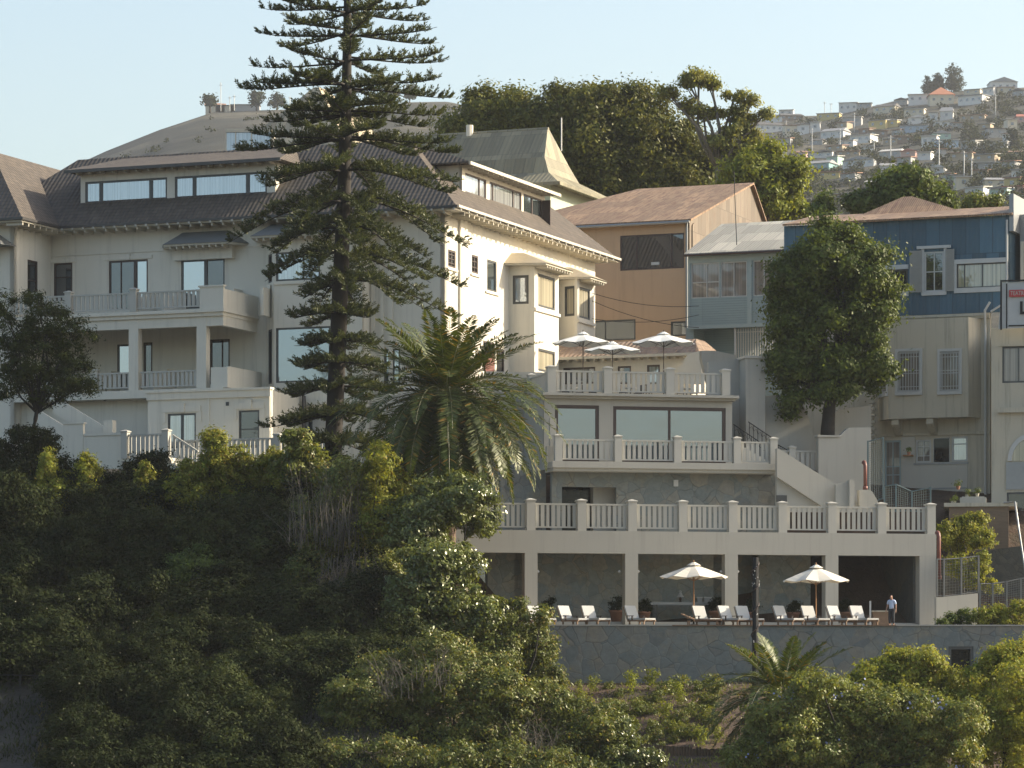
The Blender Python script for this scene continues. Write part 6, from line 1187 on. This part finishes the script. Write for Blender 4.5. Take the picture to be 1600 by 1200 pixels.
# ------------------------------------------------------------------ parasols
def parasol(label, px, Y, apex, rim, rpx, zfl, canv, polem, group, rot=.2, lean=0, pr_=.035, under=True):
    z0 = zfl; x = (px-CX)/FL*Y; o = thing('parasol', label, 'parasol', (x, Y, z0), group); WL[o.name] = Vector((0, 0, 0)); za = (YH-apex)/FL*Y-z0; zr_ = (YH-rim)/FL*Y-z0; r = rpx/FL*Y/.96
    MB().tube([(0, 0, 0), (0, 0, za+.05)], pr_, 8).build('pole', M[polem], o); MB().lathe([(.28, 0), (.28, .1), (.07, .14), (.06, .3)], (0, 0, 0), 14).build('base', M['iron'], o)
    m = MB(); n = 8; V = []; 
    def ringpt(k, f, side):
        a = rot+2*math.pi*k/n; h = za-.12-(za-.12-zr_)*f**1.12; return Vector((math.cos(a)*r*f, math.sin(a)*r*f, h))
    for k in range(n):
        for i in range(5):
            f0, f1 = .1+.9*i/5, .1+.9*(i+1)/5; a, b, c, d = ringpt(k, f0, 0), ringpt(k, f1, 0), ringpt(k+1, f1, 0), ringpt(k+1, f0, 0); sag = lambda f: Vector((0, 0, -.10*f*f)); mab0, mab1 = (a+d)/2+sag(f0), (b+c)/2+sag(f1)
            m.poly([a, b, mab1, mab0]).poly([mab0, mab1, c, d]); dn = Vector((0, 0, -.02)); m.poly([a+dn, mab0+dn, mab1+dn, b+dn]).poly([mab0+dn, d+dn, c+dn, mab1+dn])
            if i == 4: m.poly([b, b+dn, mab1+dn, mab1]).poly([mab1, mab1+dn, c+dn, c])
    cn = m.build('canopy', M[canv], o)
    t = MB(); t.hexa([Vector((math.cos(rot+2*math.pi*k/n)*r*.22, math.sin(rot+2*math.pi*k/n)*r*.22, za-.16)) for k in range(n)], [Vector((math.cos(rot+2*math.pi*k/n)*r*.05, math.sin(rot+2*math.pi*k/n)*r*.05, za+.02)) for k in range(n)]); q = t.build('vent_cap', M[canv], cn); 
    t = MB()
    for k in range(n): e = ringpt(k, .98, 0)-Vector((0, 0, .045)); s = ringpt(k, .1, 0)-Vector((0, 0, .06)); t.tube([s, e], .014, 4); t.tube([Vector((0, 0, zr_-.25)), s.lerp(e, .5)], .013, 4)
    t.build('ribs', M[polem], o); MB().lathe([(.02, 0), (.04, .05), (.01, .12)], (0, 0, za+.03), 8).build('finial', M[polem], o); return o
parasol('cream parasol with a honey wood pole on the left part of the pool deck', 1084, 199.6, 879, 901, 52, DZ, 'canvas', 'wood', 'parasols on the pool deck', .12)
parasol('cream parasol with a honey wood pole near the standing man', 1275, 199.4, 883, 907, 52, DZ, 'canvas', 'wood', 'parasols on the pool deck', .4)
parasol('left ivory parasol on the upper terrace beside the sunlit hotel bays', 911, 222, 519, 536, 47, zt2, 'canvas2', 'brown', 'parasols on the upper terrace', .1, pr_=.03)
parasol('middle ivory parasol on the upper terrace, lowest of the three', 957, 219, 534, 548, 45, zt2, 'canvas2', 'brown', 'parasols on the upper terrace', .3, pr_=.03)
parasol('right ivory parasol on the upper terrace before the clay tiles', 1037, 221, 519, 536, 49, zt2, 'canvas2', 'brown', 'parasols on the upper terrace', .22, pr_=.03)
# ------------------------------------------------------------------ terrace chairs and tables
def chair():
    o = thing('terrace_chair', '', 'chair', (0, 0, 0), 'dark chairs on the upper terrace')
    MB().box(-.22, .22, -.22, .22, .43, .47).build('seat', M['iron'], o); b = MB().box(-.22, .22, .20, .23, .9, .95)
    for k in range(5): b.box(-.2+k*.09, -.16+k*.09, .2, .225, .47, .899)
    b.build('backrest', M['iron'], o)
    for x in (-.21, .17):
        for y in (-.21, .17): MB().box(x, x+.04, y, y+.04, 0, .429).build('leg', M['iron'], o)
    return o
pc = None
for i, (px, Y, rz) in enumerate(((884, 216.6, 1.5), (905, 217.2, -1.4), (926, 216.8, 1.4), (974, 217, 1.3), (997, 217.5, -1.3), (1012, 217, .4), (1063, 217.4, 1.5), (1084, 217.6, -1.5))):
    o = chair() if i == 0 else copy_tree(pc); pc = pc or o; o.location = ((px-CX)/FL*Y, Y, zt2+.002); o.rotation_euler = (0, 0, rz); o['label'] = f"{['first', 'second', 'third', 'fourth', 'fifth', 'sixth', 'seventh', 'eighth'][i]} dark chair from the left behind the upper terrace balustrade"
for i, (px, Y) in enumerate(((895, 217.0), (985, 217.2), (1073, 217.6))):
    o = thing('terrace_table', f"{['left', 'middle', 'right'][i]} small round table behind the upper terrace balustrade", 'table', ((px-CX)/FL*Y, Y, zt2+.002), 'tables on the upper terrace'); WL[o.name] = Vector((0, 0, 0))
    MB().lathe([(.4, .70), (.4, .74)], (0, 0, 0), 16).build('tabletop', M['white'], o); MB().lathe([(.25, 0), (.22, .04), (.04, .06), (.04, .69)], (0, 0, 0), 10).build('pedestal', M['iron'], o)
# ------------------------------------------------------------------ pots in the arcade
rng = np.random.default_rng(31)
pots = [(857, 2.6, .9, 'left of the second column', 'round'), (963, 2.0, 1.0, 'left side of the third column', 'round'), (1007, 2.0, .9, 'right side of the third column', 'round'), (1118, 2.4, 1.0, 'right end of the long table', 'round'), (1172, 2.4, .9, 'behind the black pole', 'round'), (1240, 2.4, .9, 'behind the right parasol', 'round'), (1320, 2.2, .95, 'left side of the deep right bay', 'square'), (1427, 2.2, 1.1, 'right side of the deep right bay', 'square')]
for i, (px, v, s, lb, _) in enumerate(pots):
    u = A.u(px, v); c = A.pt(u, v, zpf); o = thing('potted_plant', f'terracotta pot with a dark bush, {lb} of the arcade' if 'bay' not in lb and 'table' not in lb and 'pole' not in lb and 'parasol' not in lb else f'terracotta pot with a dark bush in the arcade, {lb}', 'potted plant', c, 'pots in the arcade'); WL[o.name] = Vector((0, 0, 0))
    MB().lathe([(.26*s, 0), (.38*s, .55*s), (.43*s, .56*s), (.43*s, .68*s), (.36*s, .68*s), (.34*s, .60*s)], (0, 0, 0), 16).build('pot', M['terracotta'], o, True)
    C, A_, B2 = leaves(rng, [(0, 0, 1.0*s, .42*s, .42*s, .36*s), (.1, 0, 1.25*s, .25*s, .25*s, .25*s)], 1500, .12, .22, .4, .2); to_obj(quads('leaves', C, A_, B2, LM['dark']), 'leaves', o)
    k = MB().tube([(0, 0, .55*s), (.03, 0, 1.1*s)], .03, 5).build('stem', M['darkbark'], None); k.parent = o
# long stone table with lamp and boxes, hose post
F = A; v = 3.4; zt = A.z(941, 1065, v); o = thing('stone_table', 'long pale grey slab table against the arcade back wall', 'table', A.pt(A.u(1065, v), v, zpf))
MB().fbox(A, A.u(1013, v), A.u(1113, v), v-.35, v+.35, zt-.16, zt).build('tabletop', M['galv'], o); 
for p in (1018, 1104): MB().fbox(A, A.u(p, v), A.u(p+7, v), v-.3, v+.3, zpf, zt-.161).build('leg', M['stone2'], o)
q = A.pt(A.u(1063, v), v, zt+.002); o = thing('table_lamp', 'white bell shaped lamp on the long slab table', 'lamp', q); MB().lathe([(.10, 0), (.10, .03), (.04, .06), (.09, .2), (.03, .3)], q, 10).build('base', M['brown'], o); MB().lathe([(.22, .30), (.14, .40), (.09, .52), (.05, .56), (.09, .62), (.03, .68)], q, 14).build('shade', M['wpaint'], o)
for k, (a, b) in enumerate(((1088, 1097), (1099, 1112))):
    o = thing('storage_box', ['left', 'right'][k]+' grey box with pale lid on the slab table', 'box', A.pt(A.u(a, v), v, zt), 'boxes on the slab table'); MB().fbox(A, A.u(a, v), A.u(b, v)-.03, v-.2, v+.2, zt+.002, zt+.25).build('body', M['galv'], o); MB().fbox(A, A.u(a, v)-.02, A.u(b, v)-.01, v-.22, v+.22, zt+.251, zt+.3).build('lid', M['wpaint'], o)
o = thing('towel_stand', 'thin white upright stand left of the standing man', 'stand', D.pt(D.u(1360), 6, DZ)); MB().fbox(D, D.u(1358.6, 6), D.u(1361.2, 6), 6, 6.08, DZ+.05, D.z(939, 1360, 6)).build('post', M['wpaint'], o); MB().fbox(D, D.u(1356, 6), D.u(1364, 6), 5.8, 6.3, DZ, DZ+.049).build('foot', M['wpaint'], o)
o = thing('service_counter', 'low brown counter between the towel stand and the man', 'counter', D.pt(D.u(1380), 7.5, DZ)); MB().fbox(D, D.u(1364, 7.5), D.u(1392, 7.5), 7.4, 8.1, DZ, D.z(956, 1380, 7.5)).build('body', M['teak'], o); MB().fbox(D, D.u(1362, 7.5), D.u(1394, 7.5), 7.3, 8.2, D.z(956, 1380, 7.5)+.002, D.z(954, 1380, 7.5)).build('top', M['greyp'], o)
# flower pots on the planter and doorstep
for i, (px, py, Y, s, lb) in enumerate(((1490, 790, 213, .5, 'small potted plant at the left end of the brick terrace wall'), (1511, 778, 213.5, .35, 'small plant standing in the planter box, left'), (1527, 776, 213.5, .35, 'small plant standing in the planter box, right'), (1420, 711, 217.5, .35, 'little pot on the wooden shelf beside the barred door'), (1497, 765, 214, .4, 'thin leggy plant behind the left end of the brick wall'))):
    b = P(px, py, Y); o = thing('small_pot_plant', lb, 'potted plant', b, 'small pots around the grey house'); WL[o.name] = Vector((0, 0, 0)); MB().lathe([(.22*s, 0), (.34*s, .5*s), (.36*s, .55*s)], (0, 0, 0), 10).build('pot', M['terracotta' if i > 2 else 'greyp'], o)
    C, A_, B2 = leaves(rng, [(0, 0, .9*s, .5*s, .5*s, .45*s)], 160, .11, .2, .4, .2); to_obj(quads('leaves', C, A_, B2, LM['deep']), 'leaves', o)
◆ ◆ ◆
Find every line that holds "part" and copy it.

[Answer in full]:
The Blender Python script for this scene continues. Write part 6, from line 1187 on. This part finishes the script. Write for Blender 4.5. Take the picture to be 1600 by 1200 pixels.
parasol('cream parasol with a honey wood pole on the left part of the pool deck', 1084, 199.6, 879, 901, 52, DZ, 'canvas', 'wood', 'parasols on the pool deck', .12)